[LMB] OT: A hard letter to write

Pat Mathews MATHEWS55 at msn.com
Thu Oct 27 13:53:41 BST 2016

Awwww, yes. I'll light a candle to Hecate for his passing. I know how hard it is.


From: lois-bujold-bounces at lists.herald.co.uk <lois-bujold-bounces at lists.herald.co.uk> on behalf of A. Marina Fournier <saffronrose at me.com>
Sent: Thursday, October 27, 2016 1:23 AM
To: Discussion of the works of Lois McMaster Bujold.
Subject: Re: [LMB] OT: A hard letter to write

The second of the two older dogs, pair-bonded poodle mixes, we adopted on the 2009 anniversary of the Moon landing is to be euthanized this Thursday. We have a 10am PDT appointment at our vet.

The first one, Maxi, the elder, who had instantly bonded with my son, left us 30 January 2014, two days after my son celebrated his 20th birthday. Maxi had been very sick very early the day before, and he was dx'd with pancreatitis. It would have been a couple of thousand US$ to treat, and maybe give him a few more months of life if the treatment was successful. Arthur chose to let him go, as he had been showing signs of being ready to go for a couple of months, and to prolong his life would have been cruel.

Cody, for reasons I appreciate but don't understand, decided I was His Human. I've never lived with dogs, so I really didn't understand that devotion. As time went on, he seemed to be more like my cat of 20 years, who died in 1995, than my idea of a dog. A friend said that poodles are the cats of the dog world, and that Maine Coons are the dogs of the cat world. He liked taking naps next to me, and we said that the dogs generated sleepions, the essential particle of sleep.

Earlier this year, I was sent a renewal notice for Cody's license, for a half year, which hurt enough to make me cry, even though I knew it was unlikely that he'd last out the year. We think he's 13 and some months.

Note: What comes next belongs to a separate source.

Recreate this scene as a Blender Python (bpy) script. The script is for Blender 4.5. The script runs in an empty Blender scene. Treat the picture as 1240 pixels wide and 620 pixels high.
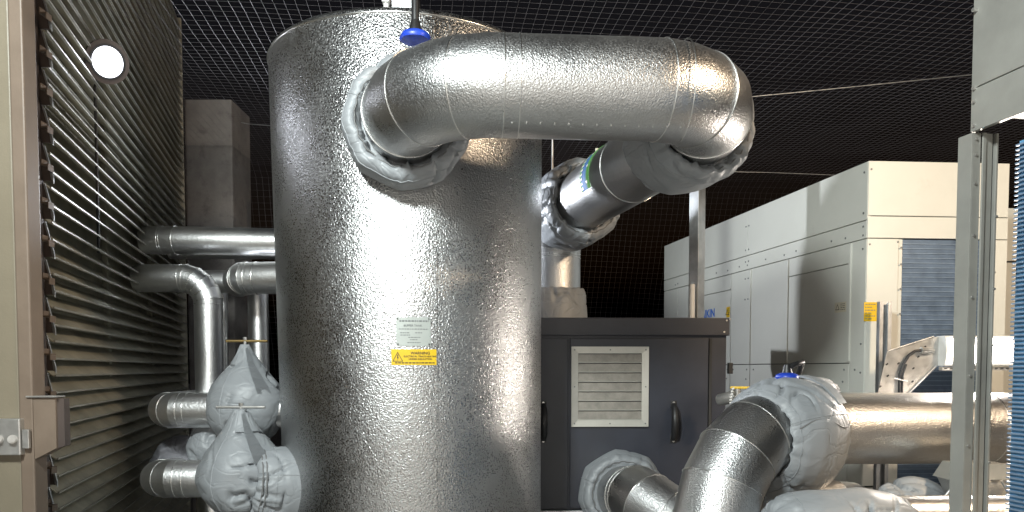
import bpy, bmesh, math, random
from mathutils import Vector, Matrix, noise
random.seed(7)
R = math.radians
S = bpy.context.scene
COL = S.collection
CAMZ = 1.6
F = 900.0; PITCH = R(2.5); CX = 620.0; CY = 486.0
def Pt(px, py, d):
    """point seen at photo pixel (px,py) standing d metres in front of the camera"""
    f = Vector((0, math.cos(PITCH), -math.sin(PITCH))); u = Vector((0, math.sin(PITCH), math.cos(PITCH)))
    r = f*F + Vector((1, 0, 0))*(px-CX) + u*(CY-py)
    r = r*(d/r.y)
    return Vector((r.x, r.y, r.z+CAMZ))
def V(*a): return Vector(a)

# ------------------------------------------------------------------ materials
def nodes(name):
    m = bpy.data.materials.new(name); m.use_nodes = True
    nt = m.node_tree; b = nt.nodes['Principled BSDF']
    return m, nt, b
def N(nt, t, **kw):
    n = nt.nodes.new(t)
    for k, v in kw.items():
        if k in n.inputs: n.inputs[k].default_value = v
        else: setattr(n, k, v)
    return n
def ramp(nt, src, stops):
    r = nt.nodes.new('ShaderNodeValToRGB')
    e = r.color_ramp.elements
    while len(e) < len(stops): e.new(0.5)
    for i, (p, c) in enumerate(stops):
        e[i].position = p; e[i].color = (c[0], c[1], c[2], 1) if hasattr(c, '__len__') else (c, c, c, 1)
    nt.links.new(src, r.inputs[0]); return r
def coords(nt, scale=(1, 1, 1)):
    tc = N(nt, 'ShaderNodeTexCoord'); mp = N(nt, 'ShaderNodeMapping'); mp.inputs['Scale'].default_value = scale
    nt.links.new(tc.outputs['Object'], mp.inputs[0]); return mp.outputs[0]
def foil(name, base, rough, scale, dist, strength, tint=(1, 1, 1), var=1.0):
    """stucco embossed aluminium cladding"""
    m, nt, b = nodes(name); L = nt.links
    co = coords(nt)
    n1 = N(nt, 'ShaderNodeTexNoise', Scale=scale, Detail=1.0, Roughness=0.5)
    vo = N(nt, 'ShaderNodeTexVoronoi', Scale=scale*0.8, feature='SMOOTH_F1'); L.new(co, vo.inputs['Vector'])
    n2 = N(nt, 'ShaderNodeTexNoise', Scale=3.0, Detail=5.0, Roughness=0.6)
    n3 = N(nt, 'ShaderNodeTexNoise', Scale=38.0, Detail=3.0, Roughness=0.7)
    for n in (n1, n2, n3): L.new(co, n.inputs['Vector'])
    ad = N(nt, 'ShaderNodeMath', operation='ADD'); L.new(n1.outputs['Fac'], ad.inputs[0]); L.new(vo.outputs['Distance'], ad.inputs[1])
    bp = N(nt, 'ShaderNodeBump', Strength=strength, Distance=dist); L.new(ad.outputs[0], bp.inputs['Height'])
    bp2 = N(nt, 'ShaderNodeBump', Strength=0.05, Distance=0.004); L.new(n2.outputs['Fac'], bp2.inputs['Height']); L.new(bp.outputs[0], bp2.inputs['Normal'])
    L.new(bp2.outputs[0], b.inputs['Normal'])
    c = ramp(nt, n3.outputs['Fac'], [(0.3, [base*0.94*t for t in tint]), (0.7, [base*t for t in tint])]); L.new(c.outputs[0], b.inputs['Base Color'])
    rr = ramp(nt, n2.outputs['Fac'], [(0.3, rough*0.85), (0.7, min(1, rough*1.25))]); n5 = N(nt, 'ShaderNodeTexNoise', Scale=scale*.9, Detail=0.0); L.new(co, n5.inputs['Vector'])
    r5 = ramp(nt, n5.outputs['Fac'], [(0.36, 1-.20*var), (0.64, 1+.28*var)]); mu = N(nt, 'ShaderNodeMath', operation='MULTIPLY'); L.new(rr.outputs[0], mu.inputs[0]); L.new(r5.outputs[0], mu.inputs[1])
    L.new(mu.outputs[0], b.inputs['Roughness'])
    r6 = ramp(nt, n5.outputs['Fac'], [(0.35, 1-.10*var), (0.65, 1.0)]); mc = N(nt, 'ShaderNodeMix', data_type='RGBA', blend_type='MULTIPLY'); mc.inputs[0].default_value = 1
    L.new(c.outputs[0], mc.inputs[6]); L.new(r6.outputs[0], mc.inputs[7]); L.new(mc.outputs[2], b.inputs['Base Color'])
    b.inputs['Metallic'].default_value = 1.0
    return m
def plain(name, col, rough=0.5, metal=0.0, nscale=6.0, var=0.12, bump=0.0, bscale=60.0, stain=None):
    m, nt, b = nodes(name); L = nt.links
    co = coords(nt)
    n = N(nt, 'ShaderNodeTexNoise', Scale=nscale, Detail=6.0, Roughness=0.65); L.new(co, n.inputs['Vector'])
    c = ramp(nt, n.outputs['Fac'], [(0.3, [x*(1-var) for x in col]), (0.7, [min(1, x*(1+var)) for x in col])])
    out = c.outputs[0]
    if stain:
        n4 = N(nt, 'ShaderNodeTexNoise', Scale=stain[0], Detail=8.0, Roughness=0.75); L.new(co, n4.inputs['Vector'])
        k = ramp(nt, n4.outputs['Fac'], [(stain[1], 0.0), (stain[1]+0.16, stain[2])])
        mx = N(nt, 'ShaderNodeMix', data_type='RGBA'); L.new(k.outputs[0], mx.inputs[0]); L.new(out, mx.inputs[6])
        mx.inputs[7].default_value = (*stain[3], 1); out = mx.outputs[2]
    L.new(out, b.inputs['Base Color'])
    r = ramp(nt, n.outputs['Fac'], [(0.3, max(0, rough-0.06)), (0.7, min(1, rough+0.08))]); L.new(r.outputs[0], b.inputs['Roughness'])
    b.inputs['Metallic'].default_value = metal
    if bump:
        n2 = N(nt, 'ShaderNodeTexNoise', Scale=bscale, Detail=4.0, Roughness=0.6); L.new(co, n2.inputs['Vector'])
        bp = N(nt, 'ShaderNodeBump', Strength=bump, Distance=0.004); L.new(n2.outputs['Fac'], bp.inputs['Height']); L.new(bp.outputs[0], b.inputs['Normal'])
    return m
def glow(name, col, s):
    m, nt, b = nodes(name)
    b.inputs['Base Color'].default_value = (0.9, 0.9, 0.9, 1)
    b.inputs['Emission Color'].default_value = (*col, 1); b.inputs['Emission Strength'].default_value = s
    return m
M = {}
M['tank'] = foil('stucco aluminium of tank', 0.49, 0.31, 190.0, 0.0027, 0.62)
M['foil'] = foil('stucco aluminium of pipe', 0.58, 0.33, 230.0, 0.0020, 0.56, var=.6)
M['foil_small'] = foil('plain aluminium of thin pipe', 0.82, 0.34, 110.0, 0.0020, 0.30, var=.1)
M['bead'] = plain('aluminium bead', (0.82, 0.82, 0.80), 0.28, 1.0)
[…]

A month ago, I realized that he was fading fast: he couldn't bark, didn't whine either. I hadn't had my face licked in months, he never showed up at the door to greet me, and he was largely lethargic, as well as very blind, very deaf, incontinent, and couldn't really smell anything anymore. I wondered then if it was time to let him go. I cried a lot that day, and spent time with him along side me in the bed while I read.

Since then, his ability to move well has been erratic; he often turns in circles and runs into things, is unable to figure out corners he wedges into, and there's been less interest in eating, even treats of human food. We can't tell if he's in pain, but comfortable he's not.

After a day of several bouts of fecal and urinary incontinence, and vomiting yellow bile, my belle-mère asked if it was time, and while feeling like a careless and unseeing pet mother, that I hadn't done it earlier, called the vet, having a hard time getting the words out to ask for an appointment on Thursday.

So I cried a lot more today, and I'm likely to be weepy, at least intermittently, tomorrow. I'll hold him, because I think he deserves that, and I'll ask Hecate to ease his passing over that bridge beyond the veil. I'm hoping lunch with a friend a little later will ease the grief for a bit.